Masonite Siding

Beth Asaff
Textured siding

If your home has Masonite siding, make sure you inspect it thoroughly at the end of each season. Masonite can delaminate, rot and invite mold into your home when not properly taken care of. Inspect often to stop problems before they begin.

What Is Masonite Siding?

Masonite is siding made up of wood chips held together with resins, similar to fiberboard that makes up some kitchen cabinets. It can resemble real wood, be painted in any color and was originally sold as an alternative to true wood siding.

Masonite was first introduced as a lower maintenance and lower cost alternative to wood. For homeowners that wanted something lower maintenance than wood, but disliked the look of metal and vinyl siding, Masonite was made to fill the gap.

Approximately 20 years after it was first introduced on the market, class action suits were brought against the manufacturer. The result being that Masonite is no longer being produced due to problems arising after installation.

What Problems Can Masonite Cause?

Masonite is not real wood, and therefore is not as durable and long lasting as wood, nor is it completely water-proof the way vinyl or aluminum siding is. When exposed to moisture, the surface of the Masonite can begin to peel away from the siding, exposing it to the elements. When this happens, the inner core begins to rot, leaving your home exposed.

When the damage is widespread, peeling Masonite siding can lead to mold and interior rot and damage. To prevent this, the siding must be weatherproofed with wood caulk and inspected regularly.

How to Maintain Masonite

If your home has siding made of Masonite, there's no need to panic. You simply need to stay on top of its maintenance to prevent problems.

Caulk It

Walk around your home's perimeter at least twice a year. Look for the areas where each plank of siding ends and connects with windows and doorways. Apply a bead of exterior, water-proof caulk into these areas and into every visible nail head. Caulk doesn't last forever, so if you see it cracking, cut it out with a utility knife and replace it as soon as possible.

Paint It

Every six to eight years your siding will need to be repainted. Choose the highest quality exterior paint you can find to help protect it and prevent delaminating from occurring.

Replace It

If some of the boards have begun to delaminate, it's time to replace them. While Masonite siding is no longer produced, fiber-cement siding makes an excellent substitute. There is no need to replace all the siding at once, unless the damage is widespread.

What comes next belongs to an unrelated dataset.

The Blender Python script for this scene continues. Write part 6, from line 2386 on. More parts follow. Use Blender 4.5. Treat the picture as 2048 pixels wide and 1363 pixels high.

Remove only the damaged boards and replace them with fiber-cement boards as needed.

The Masonite Lifespan

When Masonite is caulked well and regularly, it can be expected to last for more than 20 years without any problems. Damage occurs when proper maintenance has not been followed up on. If you own a home with Masonite siding, make sure to inspect it regularly.

If you are truly worried about the siding, have vinyl siding installed right on top of it, covering the entirety of the home's exterior. Only take this step if there is no visible damage and a thorough inspection has been taken to check for mold.

When properly cared for, your Masonite sided home can continue to look beautiful for many more years to come.